Last Tuesday winter storm Stella hit New York, and because it was impossible to commute to RC me and my roommate @nandajavarma decided to spend our afternoon coding a Python script to calculate the similarities between different documents.

Document similarity is a huge field in Natural Language Processing, so our purpose was to experiment with some simple concepts and see the results of comparing a few documents. We divided the job into two tasks to be able to cover the whole functionality in one day: my roommate was in charge of extracting the semantics of the documents while I was in charge of calculating the similarities of the resulting extractions.

Creating a semantical representation

The difference between semantical vs lexical representation lies in the idea of distance between words based on the likeness of their meaning as opposed to their lexical composition (i.e. word order, lexemes or how the String is created).

Let’s take a look at these two sentences:

• The bear shit in the woods.
• I can’t bear this shit.

Both sentences are lexically quite similar but semantically different. The word bear has a different connotation in each sentence; in the first one we can link the interpretation of ‘bear’ with ‘animal’ or ‘dangerous’ while in the second one we can link it with words like ‘handle’ or ‘upset’.

For our script we chose to extract the semantic space from the document content. The script goes through each document word by word and updates the vector representation of the document by adding its semantic relation weight value. Of course, it discards irrelevant words like prepositions or articles.

In addition of the semantic value, we also take into account the entropy of each word, grading and updating the word’s weight by its ambiguity and uninformativeness. A not very relevant word should have a high entropy, which will manifest ifself in a small update of the document vector representation.

Calculating similarities

It is possible to compare the resulting vector representation from our documents and find a semantical similarity descriptive value. I remember while writing a post a few months ago about the Jaccard Index Similarity to bump into a concept called Locality-Sensitive Hashing.

LSH is an algorithm that solves the approximate or exact Near Neighbor Search in high dimensional spaces. The general approach to LSH is to hash items multiple times, in such a way that similar items are more likely to be hashed to the same bucket than dissimilar ones.

The following picture shows how four documents (represented by the colors green, red, orange and blue) are located into buckets after applied a hash function. Because the green and the red document are placed in the same bucket, we can conclude that those documents are neighbors or similar.

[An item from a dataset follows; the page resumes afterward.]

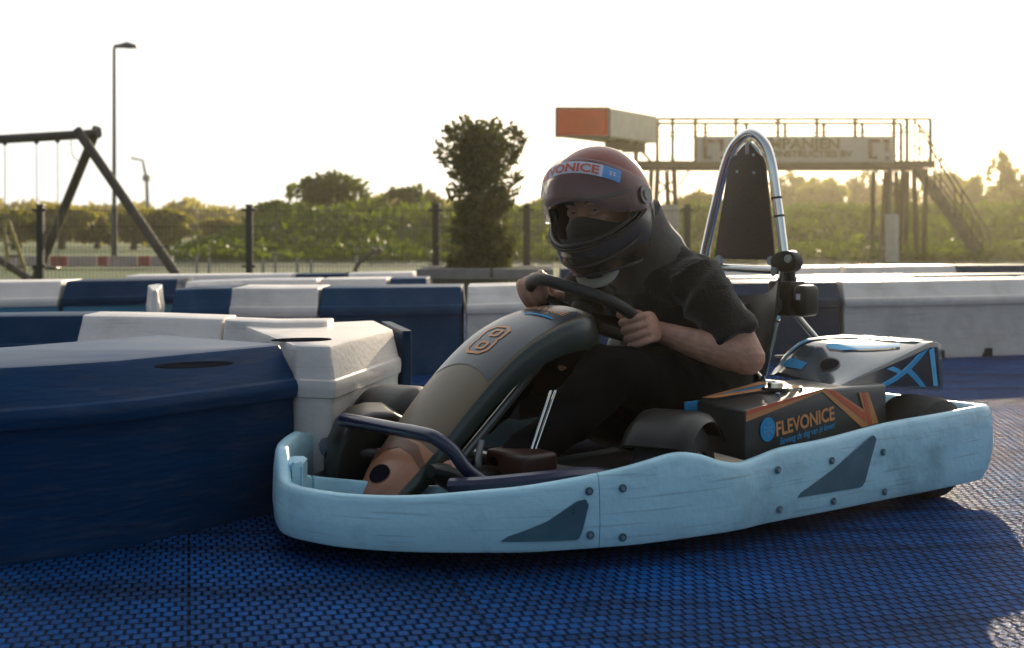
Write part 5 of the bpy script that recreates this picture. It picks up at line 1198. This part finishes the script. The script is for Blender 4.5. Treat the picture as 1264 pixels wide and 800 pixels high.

Because of the random nature of the hash function, obviously calling it only once opens the door to possible errors. In the following picture all the documents are placed in different buckets, so it is impossible for us to conclude the similarities between them.

That is why LSH hashes multiple times trying to avoid this situation.

For instance, given documents A and B our Python script get their similarity by calculating the result of N different hash functions from both document vector representations. The index similarity between both documents should be calculated by summing the number of times those hashes are placed in the same bucket and dividing that sum by the number of total hash functions - N.

Our script returns a value between zero and one representing the similarity of both documents. The closer to one the value is the more similar those documents are.

Conclusions and results

At the end, being unable to leave home because of the winter storm wasn’t that bad. It was a great experience to pair with @nandajavarma, and we managed in just one day to finish the script. Surprisingly the results when comparing different documents are quite good. We are kind of proud of what we achieved in just one afternoon.

> python similarity.py sample_pdfs/Star\ Wars.pdf sample_pdfs/Star\ Trek.pdf sample_pdfs/Chocolate.pdf 

    title  Star Wars  Star Trek  Chocolate
Star Wars        1.0        0.9        0.2

In the future, it would be nice to modify the code in order to try different approaches of the LSH algorithm and compare results. For instance, it is possible to divide the vector representation of a document into N parts - instead of hashing against the whole vector, each hash function is used against one slice of the vector.